**Task:** Search the listing below for the string "scene" and copy every line where it occurs.

★ ★ ★ ★

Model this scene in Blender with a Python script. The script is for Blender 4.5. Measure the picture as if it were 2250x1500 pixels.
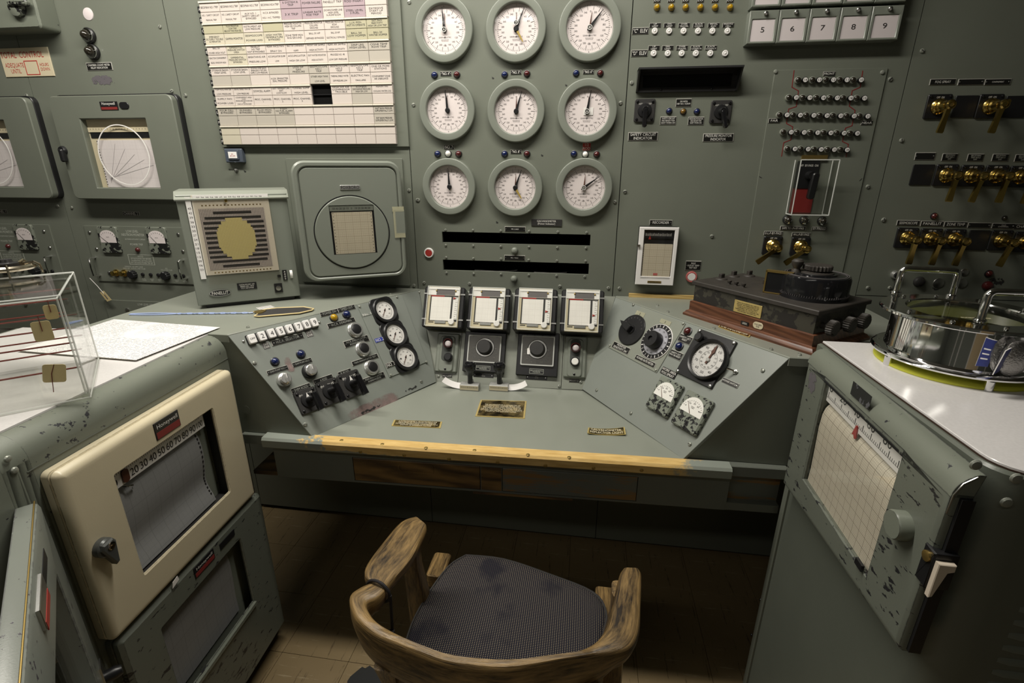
import bpy, math, random
from mathutils import Vector, Matrix
random.seed(7)
for o in list(bpy.data.objects): bpy.data.objects.remove(o, do_unlink=True)
SC = bpy.context.scene
COL = SC.collection
# ------------------------------------------------------------------ camera
FPX, CX, CY = 1097.4, 1125.0, 750.0
YAW, PITCH, ROLL = (math.radians(a) for a in (8.28, 19.32, 0.12))
CAM = Vector((0, -1.75, 1.5))
def _rot():
    cy, sy, cp, sp, cr, sr = math.cos(YAW), math.sin(YAW), math.cos(PITCH), math.sin(PITCH), math.cos(ROLL), math.sin(ROLL)
    ry = Matrix(((cy, 0, sy), (0, 1, 0), (-sy, 0, cy)))
    rx = Matrix(((1, 0, 0), (0, cp, -sp), (0, sp, cp)))
    rz = Matrix(((cr, -sr, 0), (sr, cr, 0), (0, 0, 1)))
    return rz @ rx @ ry
_M = _rot(); _MT = _M.transposed()
def _w(v): return Vector((v[0], v[2], -v[1]))
def ray(px, py): return _w(_MT @ Vector((px - CX, py - CY, FPX)))
def project(p):
    d = Vector(p) - CAM
    v = _M @ Vector((d.x, -d.z, d.y))
    return CX + FPX * v.x / v.z, CY + FPX * v.y / v.z
def hit(px, py, p0, n):
    r = ray(px, py); t = (Vector(p0) - CAM).dot(n) / r.dot(n)
    return CAM + r * t
def onx(px, py, x): return hit(px, py, (x, 0, 0), Vector((1, 0, 0)))
def ony(px, py, y): return hit(px, py, (0, y, 0), Vector((0, 1, 0)))
def onz(px, py, z): return hit(px, py, (0, 0, z), Vector((0, 0, 1)))
cd = bpy.data.cameras.new('camera'); cam = bpy.data.objects.new('camera', cd); COL.objects.link(cam)
cd.sensor_width = 36; cd.lens = FPX / 2250 * 36; cd.clip_start = .02
ax, ay, az = _w(_MT @ Vector((1, 0, 0))), _w(_MT @ Vector((0, -1, 0))), _w(_MT @ Vector((0, 0, -1)))
cam.matrix_world = Matrix(((ax.x, ay.x, az.x, CAM.x), (ax.y, ay.y, az.y, CAM.y), (ax.z, ay.z, az.z, CAM.z), (0, 0, 0, 1)))
SC.camera = cam
# ------------------------------------------------------------------ world, lights, exposure
wd = bpy.data.worlds.new('world'); SC.world = wd; wd.use_nodes = True
wd.node_tree.nodes['Background'].inputs[0].default_value = (.9, .95, 1, 1)
wd.node_tree.nodes['Background'].inputs[1].default_value = .02
def area(name, loc, rot, sx, sy, power, col):
    l = bpy.data.lights.new(name, 'AREA'); l.shape = 'RECTANGLE'; l.size = sx; l.size_y = sy; l.energy = power; l.color = col
    o = bpy.data.objects.new(name, l); COL.objects.link(o); o.location = loc; o.rotation_euler = rot
    return o
WARM = (1, .95, .86)
area('ceiling_lamp_light', (-.85, -.66, 2.55), (0, 0, 0), 2.2, .14, 50, WARM)
area('ceiling_lamp_light', (-1.2, -2.6, 2.55), (0, 0, 0), 2.0, .14, 9, WARM)
SC.view_settings.view_transform = 'Standard'; SC.view_settings.look = 'None'
SC.view_settings.gamma = 1; SC.view_settings.use_curve_mapping = False; SC.view_settings.exposure = 0.0
try: SC.cycles.transparent_max_bounces = 40
except Exception: pass
# ------------------------------------------------------------------ mesh builder
class B:
    def __init__(s): s.v = []; s.f = []
    def add(s, vs, fs, M=None):
        n = len(s.v)
        s.v += [tuple(M @ Vector(p)) for p in vs] if M else [tuple(p) for p in vs]
        s.f += [tuple(i + n for i in f) for f in fs]; return s
    def box(s, x0, x1, y0, y1, z0, z1, M=None):
        return s.add([(x0, y0, z0), (x1, y0, z0), (x1, y1, z0), (x0, y1, z0), (x0, y0, z1), (x1, y0, z1), (x1, y1, z1), (x0, y1, z1)],
                     [(3, 2, 1, 0), (4, 5, 6, 7), (0, 1, 5, 4), (1, 2, 6, 5), (2, 3, 7, 6), (3, 0, 4, 7)], M)
    def rings(s, rs, close=True, cap0=True, cap1=True, M=None):
        n = len(rs[0]); vs = [p for r in rs for p in r]; fs = []
        for k in range(len(rs) - 1):
            for i in range(n if close else n - 1):
                j = (i + 1) % n
                fs.append((k * n + i, k * n + j, (k + 1) * n + j, (k + 1) * n + i))
        if cap0: fs.append(tuple(range(n - 1, -1, -1)))
        if cap1: fs.append(tuple((len(rs) - 1) * n + i for i in range(n)))
        return s.add(vs, fs, M)
    def prism(s, poly, z0, z1, bev=0, M=None):
        def at(p, z): return [(x, y, z) for x, y in p]
        if bev:
            q = inset(poly, bev)
            return s.rings([at(poly, z0), at(poly, z1 - bev), at(q, z1)], M=M)
        return s.rings([at(poly, z0), at(poly, z1)], M=M)
    def slab(s, cx, cy, w, h, z0, z1, r=0, bev=0, seg=4, M=None):
        return s.prism(rrect(cx, cy, w, h, r, seg), z0, z1, bev, M)
    def frame(s, o, i, z0, z1, bev=0, M=None):
        # o, i: matching polygons (outer, inner); ring with open middle
        n = len(o)
        if bev:
            ob, ib = inset(o, bev), inset(i, -bev)
            rs = [(i, z0), (o, z0), (o, z1 - bev), (ob, z1), (ib, z1), (i, z1 - bev), (i, z0)]
        else: rs = [(i, z0), (o, z0), (o, z1), (i, z1), (i, z0)]
        return s.rings([[(x, y, z) for x, y in p] for p, z in rs], cap0=False, cap1=False, M=M)
    def lathe(s, prof, seg=24, cx=0, cy=0, M=None, cap0=False, cap1=True):
        return s.rings([[(cx + r * math.cos(2 * math.pi * k / seg), cy + r * math.sin(2 * math.pi * k / seg), z) for k in range(seg)] for r, z in prof], cap0=cap0, cap1=cap1, M=M)
    def tube(s, path, r, seg=8, closed=False, M=None):
        P = [Vector(p) for p in path]; n = len(P); rs = []; up = None
        for k in range(n):
            if closed: t = P[(k + 1) % n] - P[k - 1]
            else: t = P[min(k + 1, n - 1)] - P[max(k - 1, 0)]
            t.normalize()
            if up is None: up = t.orthogonal().normalized()
            up = (up - t * up.dot(t)); up = up.normalized() if up.length > 1e-6 else t.orthogonal().normalized()
            q = t.cross(up); rr = r[k] if isinstance(r, (list, tuple)) else r
            rs.append([tuple(P[k] + (up * math.cos(2 * math.pi * j / seg) + q * math.sin(2 * math.pi * j / seg)) * rr) for j in range(seg)])
        if closed: rs.append(rs[0]); return s.rings(rs, cap0=False, cap1=False, M=M)
        return s.rings(rs, M=M)
    def sphere(s, c, r, M=None, seg=12, n=7, sz=1, half=False):
        rs = []
        a0 = 0 if half else -math.pi / 2
        for k in range(n + 1):
            a = a0 + (math.pi / 2 - a0) * k / n; rr = max(r * math.cos(a), 1e-5)
            rs.append([(c[0] + rr * math.cos(2 * math.pi * j / seg), c[1] + rr * math.sin(2 * math.pi * j / seg), c[2] + r * sz * math.sin(a)) for j in range(seg)])
        return s.rings(rs, M=M)
    def mesh(s, name, sm=35):
        m = bpy.data.meshes.new(name); m.from_pydata(s.v, [], s.f); m.validate(); m.update()
        if sm:
            m.polygons.foreach_set('use_smooth', [True] * len(m.polygons))
            m.set_sharp_from_angle(angle=math.radians(sm))
        return m
def _gm(s, name, ax):
    return grain(s.mesh(name, 40), lambda i, co: (co[ax], co[(ax + 1) % 3], co[(ax + 2) % 3]))
B.grainmesh = _gm
def inset(poly, d):
    n = len(poly); out = []
    ar = sum(poly[i][0] * poly[(i + 1) % n][1] - poly[(i + 1) % n][0] * poly[i][1] for i in range(n))
    sg = 1 if ar > 0 else -1
    for i in range(n):
        a, b, c = Vector(poly[i - 1]), Vector(poly[i]), Vector(poly[(i + 1) % n])
        e1, e2 = (b - a), (c - b)
        if e1.length < 1e-9: e1 = e2
        if e2.length < 1e-9: e2 = e1
        e1 = e1.normalized(); e2 = e2.normalized()
        n1, n2 = Vector((-e1.y, e1.x)) * sg, Vector((-e2.y, e2.x)) * sg
        m = n1 + n2
        m = m / max(m.length_squared, 1e-9) * 2
        out.append((b.x + m.x * d, b.y + m.y * d))
    return out
def rrect(cx, cy, w, h, r=0, seg=4):
    if r <= 0: return [(cx - w / 2, cy - h / 2), (cx + w / 2, cy - h / 2), (cx + w / 2, cy + h / 2), (cx - w / 2, cy + h / 2)]
    p = []
    for sx, sy, a in ((1, -1, -90), (1, 1, 0), (-1, 1, 90), (-1, -1, 180)):
        for k in range(seg + 1):
            t = math.radians(a + 90 * k / seg)
            p.append((cx + sx * (w / 2 - r) + r * math.cos(t), cy + sy * (h / 2 - r) + r * math.sin(t)))
    return p
def circle(cx, cy, r, n=32, a0=0): return [(cx + r * math.cos(a0 + 2 * math.pi * k / n), cy + r * math.sin(a0 + 2 * math.pi * k / n)) for k in range(n)]
def gear(r, d, n, sub=4):
    p = []
    for k in range(n * sub):
        a = 2 * math.pi * k / (n * sub); p.append(((r + d * math.cos(a * n)) * math.cos(a), (r + d * math.cos(a * n)) * math.sin(a)))
    return p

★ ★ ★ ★

**Finished answer:**
Model this scene in Blender with a Python script. The script is for Blender 4.5. Measure the picture as if it were 2250x1500 pixels.
SC = bpy.context.scene